I’ll defer to the camera to better convey the surreal flood features of Northrup Canyon. But, to my eyes, the interplay between the granitic rock and the basalt is mesmerizing. To the north beyond Gibraltar Rock, for example, there is not only a high, toothy rimrock of basalt, but parapets of granite. The granite is the true bedrock of the area and part of the same granitic complex that anchors Grand Coulee Dam to the north.

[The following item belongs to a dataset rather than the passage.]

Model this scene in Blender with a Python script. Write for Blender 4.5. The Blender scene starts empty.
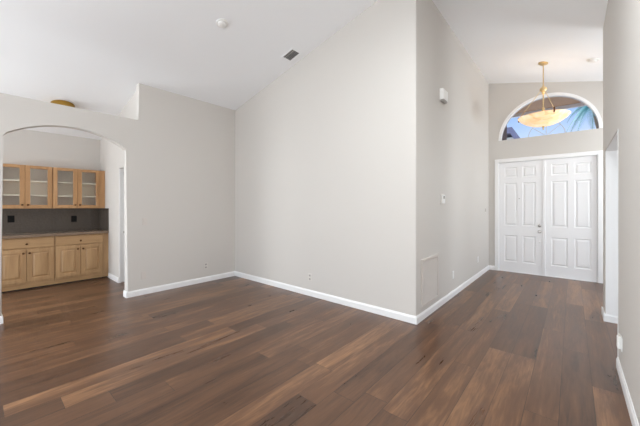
import bpy, bmesh, math, random
from mathutils import Vector, Matrix
sc = bpy.context.scene
COL = sc.collection
random.seed(4)
PI = math.pi

# ------------------------------------------------------------------ camera
cd = bpy.data.cameras.new('camera')
cd.sensor_fit = 'HORIZONTAL'
cd.sensor_width = 36.0
cd.lens = 294.3 * 36.0 / 640.0
cd.shift_y = -6.8 / 640.0
cd.clip_start = 0.02
cd.clip_end = 300
cam = bpy.data.objects.new('camera', cd)
cam.location = (0, 0, 1.38)
cam.rotation_euler = (PI / 2, 0, 0.7084)
COL.objects.link(cam)
sc.camera = cam

# ------------------------------------------------------------------ exposure
sc.view_settings.view_transform = 'Standard'
sc.view_settings.look = 'None'
sc.view_settings.gamma = 1.0
sc.view_settings.use_curve_mapping = False
sc.view_settings.exposure = -0.1
sc.cycles.use_denoising = True
sc.cycles.max_bounces = 14
sc.cycles.diffuse_bounces = 8
sc.cycles.transparent_max_bounces = 12
sc.cycles.sample_clamp_indirect = 6.0


def lin(r, g, b):
    f = lambda c: c / 12.92 if c <= 0.04045 else ((c + 0.055) / 1.055) ** 2.4
    return (f(r / 255), f(g / 255), f(b / 255), 1.0)


# ------------------------------------------------------------------ world: blue morning sky, paler at the horizon
w = bpy.data.worlds.new('sky')
sc.world = w
w.use_nodes = True
nt = w.node_tree
nt.nodes.clear()
N = nt.nodes.new
L = nt.links.new
out = N('ShaderNodeOutputWorld')
bg = N('ShaderNodeBackground')
bg.inputs['Strength'].default_value = 1.15
tc = N('ShaderNodeTexCoord')
sep = N('ShaderNodeSeparateXYZ')
ramp = N('ShaderNodeValToRGB')
e = ramp.color_ramp.elements
e[0].position = 0.0
e[0].color = lin(225, 236, 250)
e[1].position = 1.0
e[1].color = lin(70, 130, 225)
for p_, c_ in ((0.18, (205, 226, 253)), (0.30, (128, 182, 247)), (0.42, (98, 158, 243))):
    q_ = e.new(p_)
    q_.color = lin(*c_)
noise = N('ShaderNodeTexNoise')
noise.inputs['Scale'].default_value = 5.0
noise.inputs['Detail'].default_value = 6.0
cmap = N('ShaderNodeMapRange')
cmap.inputs['From Min'].default_value = 0.56
cmap.inputs['From Max'].default_value = 0.80
mixc = N('ShaderNodeMix')
mixc.data_type = 'RGBA'
mixc.inputs['B'].default_value = lin(240, 246, 255)
L(tc.outputs['Generated'], sep.inputs[0])
L(sep.outputs['Z'], ramp.inputs[0])
L(tc.outputs['Generated'], noise.inputs['Vector'])
L(noise.outputs['Fac'], cmap.inputs['Value'])
L(cmap.outputs['Result'], mixc.inputs['Factor'])
L(ramp.outputs['Color'], mixc.inputs['A'])
L(mixc.outputs['Result'], bg.inputs['Color'])
L(bg.outputs[0], out.inputs['Surface'])


# ------------------------------------------------------------------ daylight from unseen windows, plus added fill lamps
def area(name, loc, direction, sx, sy, power, col=(1, 1, 1)):
    ld = bpy.data.lights.new(name, 'AREA')
    ld.shape = 'RECTANGLE'
    ld.size = sx
    ld.size_y = sy
    ld.energy = power
    ld.color = col
    o = bpy.data.objects.new(name, ld)
    o.location = loc
    o.rotation_euler = Vector(direction).to_track_quat('-Z', 'Z').to_euler()
    COL.objects.link(o)
    return o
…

Contact between granite bedrock and overlying and much younger basalt in Northrup Canyon
The basalt came millions of years later and covered the granite. Then—in much more recent time—came the pulses of glacial floodwaters, which arrived with such violence as to strip away much of the weaker basalt cover, re-exposing the granite. One weird result is a low ridge of exposed granite in the middle of the lower canyon, with towering walls of basalt on either side. Here, on the north side of the granite ridge, Northrup Creek has naturally carved a gutter-like groove in the granite not far from where you can actually see, up close, the contact between basalt and granite.
The main trail into the canyon goes approximately three miles to Northrup Lake, a classic plunge pool surrounded by rimrock. It’s an especially popular trek in the fall, when the lake is surrounded by brilliantly colored foliage and the summer heat has passed. On the way out (and back) you’ll pass by the old Northrup homestead which is about where the trail turns northward and ascends into loose stands of pines and granite outcroppings
Northrup Lake in autumn
From the trailhead near the canyon you can also find what is literally “the old wagon trail” that ascends the grade up to the top of the southern rimrock. But this trail is off-limits from mid-November to mid-March to protect roosting eagles.
The main trail can be very icy (from trampled and re-frozen snow) in the winter. Rattlesnakes are an issue in late spring and summer, and I would recommend flashlights in spring and fall, just in case you linger longer than you may expect, and find yourselves hiking back in the fading light.